I brought the machine home, fired off a yum install <foo> and it failed to find
download.boston.redhat.com.  Now nowhere did I ever enter the address during my
install.  Even a 'grep -r boston /etc/*' yielded nothing (except dhcpclient).

How the hell??!!  Anyway a 'yum install --disablerepo=* --enablerepo=f* <foo>'
works around the issue.  I have no idea why.


Version-Release number of selected component (if applicable):
fresh install of F8

How reproducible:
everytime

Steps to Reproduce:
1.
2.
3.
  
Actual results:


Expected results:


Additional info:

Comment 1 Seth Vidal 2007-11-09 19:24:02 UTC
Do you have any:
mirrorlist= lines?

the mirrorlists are handed back based on the best ones for your ip.

this is not a bug

Comment 2 Don Zickus 2007-11-09 20:06:06 UTC
that's bs.

I changed IP addresses as I went from the company network to my home network.

If yum can't handle that through mirrorlists than that's a bug in of itself.

Regardless, I do have mirrorlist= lines (but none of the contain *boston*

ps sorry for being grumpy.  just sucks to install a laptop and have so many
issues.  ;-)

Comment 3 Seth Vidal 2007-11-09 20:13:19 UTC
you changed networks but the mirrorlists were still cached.

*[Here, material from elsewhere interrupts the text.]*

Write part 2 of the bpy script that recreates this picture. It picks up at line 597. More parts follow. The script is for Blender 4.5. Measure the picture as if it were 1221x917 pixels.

So yum used the
within-cache-expiration mirrorlists rather than grab new ones. Your old ones
were for the boston office's vpn only.

There's the problem.

yum can handle changing networks fine - but it has no way of knowing that your
successfully cached mirrorlist is incorrect on this network.



Comment 4 Don Zickus 2007-11-09 20:20:06 UTC
should it cache the ip address with the mirrorlist? that way if the ip address
changes it can invalidate the mirrorlists?

Comment 5 Seth Vidal 2008-03-12 15:31:01 UTC
No, Set your mirrorlist_expire variable to a smaller number.

Comment 6 Don Zickus 2008-03-12 16:05:52 UTC
I assume 'mirrorlist_expire' is supposed to be in /etc/yum.conf?  If it is, I
don't have a variable nor value to set smaller.

Also any way to make this problem more obvious to the casual user so they don't
scratch their head and file bugzillas? :-)

Comment 7 Seth Vidal 2008-03-12 16:14:35 UTC
man yum.conf

it's in there on mine.

The casual user doesn't have a separate mirror at work than the ones at home.